Inclusion Is Leadership
Inclusive leadership means creating space for others and building safe, equitable schools by learning and re-learning from listening to those who have been othered, whether by race, gender, neurodivergence, disability, or other intersecting identities.

Keynotes included Jennese Alozie, CEO of University of Chichester Academy Trust, who shared her transformational leadership journey and the need for social justice in every decision. Yamina Bibi, Education Project Specialist at Chiltern Learning Trust, brought sharp insight into national DEI reform, challenging us to move beyond policy and into practice. Julian Hall, founder of Ultra Education CIC, spoke about redefining education through entrepreneurship. His message, “lead, build, innovate”, resonated deeply.

To be truly inclusive, we must understand how systems exclude and work to change them. Storytelling can drive policy, shift culture, and empower educators to act. These conversations take courage. Inclusion means challenging deficit ideologies, calling out performative allyship, and advocating for systemic reform. At the summit, leaders shared truths, asked hard questions, and refused to settle for tokenism. Networks like PGS Educators provide safe spaces for reflection, growth, and collective action.

Beyond the Summit: Inclusion as Daily Practice
The summit centred on lived experience. Too often, inclusion is discussed abstractly, disconnected from those most affected. At the conference, we spoke plainly about the impact of racism, shared personal stories and strategies, and built community.

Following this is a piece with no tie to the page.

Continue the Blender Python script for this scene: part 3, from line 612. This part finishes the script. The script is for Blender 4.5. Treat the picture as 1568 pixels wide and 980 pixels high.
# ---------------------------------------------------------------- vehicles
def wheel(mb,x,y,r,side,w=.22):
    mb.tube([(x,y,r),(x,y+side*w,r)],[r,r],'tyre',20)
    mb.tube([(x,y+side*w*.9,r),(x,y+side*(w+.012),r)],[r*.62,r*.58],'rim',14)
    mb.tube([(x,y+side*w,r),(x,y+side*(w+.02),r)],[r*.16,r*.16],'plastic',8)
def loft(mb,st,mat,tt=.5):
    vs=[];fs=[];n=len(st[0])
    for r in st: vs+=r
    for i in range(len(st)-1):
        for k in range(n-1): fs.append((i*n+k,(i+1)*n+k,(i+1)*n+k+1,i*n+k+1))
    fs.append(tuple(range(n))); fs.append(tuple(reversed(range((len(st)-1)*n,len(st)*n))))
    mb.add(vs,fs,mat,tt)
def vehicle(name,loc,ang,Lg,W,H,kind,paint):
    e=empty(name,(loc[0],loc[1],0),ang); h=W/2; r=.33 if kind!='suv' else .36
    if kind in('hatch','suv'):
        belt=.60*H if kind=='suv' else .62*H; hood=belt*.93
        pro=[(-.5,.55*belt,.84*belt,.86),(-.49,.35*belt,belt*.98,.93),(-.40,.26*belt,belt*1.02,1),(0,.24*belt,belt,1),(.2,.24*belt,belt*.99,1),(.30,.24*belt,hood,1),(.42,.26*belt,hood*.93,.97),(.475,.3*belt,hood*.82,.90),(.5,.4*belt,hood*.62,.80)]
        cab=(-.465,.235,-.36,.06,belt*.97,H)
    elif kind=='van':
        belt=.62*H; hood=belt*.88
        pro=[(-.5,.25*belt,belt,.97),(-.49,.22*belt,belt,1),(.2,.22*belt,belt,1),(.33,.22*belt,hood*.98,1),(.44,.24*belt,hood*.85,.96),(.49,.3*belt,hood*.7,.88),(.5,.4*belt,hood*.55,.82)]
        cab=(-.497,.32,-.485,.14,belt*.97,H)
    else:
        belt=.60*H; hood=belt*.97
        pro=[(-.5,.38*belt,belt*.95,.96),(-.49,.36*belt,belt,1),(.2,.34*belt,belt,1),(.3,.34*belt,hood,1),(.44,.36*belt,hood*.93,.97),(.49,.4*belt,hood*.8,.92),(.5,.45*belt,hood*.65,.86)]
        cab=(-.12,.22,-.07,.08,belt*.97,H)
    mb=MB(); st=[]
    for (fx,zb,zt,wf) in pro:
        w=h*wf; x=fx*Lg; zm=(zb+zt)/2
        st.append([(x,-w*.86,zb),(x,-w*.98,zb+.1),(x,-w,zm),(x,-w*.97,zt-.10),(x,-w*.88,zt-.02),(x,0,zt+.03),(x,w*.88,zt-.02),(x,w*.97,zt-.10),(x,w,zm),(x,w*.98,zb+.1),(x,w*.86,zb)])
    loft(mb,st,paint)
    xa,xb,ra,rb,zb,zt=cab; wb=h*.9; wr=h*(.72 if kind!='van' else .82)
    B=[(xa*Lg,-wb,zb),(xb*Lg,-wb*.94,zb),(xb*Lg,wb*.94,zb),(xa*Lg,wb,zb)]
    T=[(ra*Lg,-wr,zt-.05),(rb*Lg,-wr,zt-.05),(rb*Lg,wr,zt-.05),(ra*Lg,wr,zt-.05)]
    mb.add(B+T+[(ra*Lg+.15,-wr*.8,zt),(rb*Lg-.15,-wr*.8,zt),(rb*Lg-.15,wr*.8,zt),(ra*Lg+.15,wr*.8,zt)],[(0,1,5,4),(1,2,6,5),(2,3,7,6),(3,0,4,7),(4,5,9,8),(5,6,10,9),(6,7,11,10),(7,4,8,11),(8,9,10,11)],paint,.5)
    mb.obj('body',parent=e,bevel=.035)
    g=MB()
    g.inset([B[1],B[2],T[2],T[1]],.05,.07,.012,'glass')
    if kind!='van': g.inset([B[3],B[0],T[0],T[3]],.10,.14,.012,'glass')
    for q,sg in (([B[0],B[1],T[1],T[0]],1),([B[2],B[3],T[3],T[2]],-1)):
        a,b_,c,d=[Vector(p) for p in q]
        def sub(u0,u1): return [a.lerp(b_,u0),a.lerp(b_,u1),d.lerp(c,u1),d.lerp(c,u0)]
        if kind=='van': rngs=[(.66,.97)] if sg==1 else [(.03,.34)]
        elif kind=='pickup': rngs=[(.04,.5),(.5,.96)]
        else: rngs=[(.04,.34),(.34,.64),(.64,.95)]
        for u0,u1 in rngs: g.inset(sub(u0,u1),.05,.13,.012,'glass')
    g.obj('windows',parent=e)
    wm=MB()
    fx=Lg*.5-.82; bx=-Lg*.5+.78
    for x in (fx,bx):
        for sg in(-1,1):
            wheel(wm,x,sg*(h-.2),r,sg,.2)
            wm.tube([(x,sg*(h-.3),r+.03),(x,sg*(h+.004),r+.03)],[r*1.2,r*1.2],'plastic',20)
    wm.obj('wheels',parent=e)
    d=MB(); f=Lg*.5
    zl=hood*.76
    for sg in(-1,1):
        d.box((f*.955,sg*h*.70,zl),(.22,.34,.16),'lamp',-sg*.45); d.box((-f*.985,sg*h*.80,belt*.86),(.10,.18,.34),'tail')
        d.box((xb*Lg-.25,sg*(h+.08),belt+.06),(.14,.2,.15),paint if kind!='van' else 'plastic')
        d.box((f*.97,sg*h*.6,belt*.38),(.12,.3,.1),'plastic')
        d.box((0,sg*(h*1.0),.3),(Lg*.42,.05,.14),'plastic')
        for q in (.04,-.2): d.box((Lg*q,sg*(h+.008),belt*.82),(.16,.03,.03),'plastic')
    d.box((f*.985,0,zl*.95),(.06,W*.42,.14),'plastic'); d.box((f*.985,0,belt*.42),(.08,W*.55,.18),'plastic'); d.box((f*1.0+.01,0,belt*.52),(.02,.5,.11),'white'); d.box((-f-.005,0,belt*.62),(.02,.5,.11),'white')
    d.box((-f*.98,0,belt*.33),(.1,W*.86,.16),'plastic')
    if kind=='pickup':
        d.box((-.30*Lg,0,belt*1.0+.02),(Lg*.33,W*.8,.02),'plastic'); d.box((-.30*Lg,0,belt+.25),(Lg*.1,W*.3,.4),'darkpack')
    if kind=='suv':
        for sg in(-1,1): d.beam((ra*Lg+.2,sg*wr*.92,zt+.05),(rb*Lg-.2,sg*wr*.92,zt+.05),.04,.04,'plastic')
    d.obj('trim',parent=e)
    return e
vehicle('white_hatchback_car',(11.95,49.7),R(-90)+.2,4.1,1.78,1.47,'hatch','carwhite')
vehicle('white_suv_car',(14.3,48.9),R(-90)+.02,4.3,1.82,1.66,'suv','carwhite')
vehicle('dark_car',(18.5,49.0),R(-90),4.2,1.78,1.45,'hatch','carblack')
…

Visibility with voice, agency, and influence is crucial, especially for Black and Global Majority leaders. We also spoke about the emotional labour of inclusion work, the exhaustion of being the only one in the room, the pressure to educate others while navigating trauma, and the need for rest and collective care.

A Call to Action

We should all be involved in Aspiring Heads: listening, mentoring, coaching, building support networks, challenging systems, and being willing to act. Not just for ourselves but for our community. But how do we move inclusion from conversation to sustained implementation?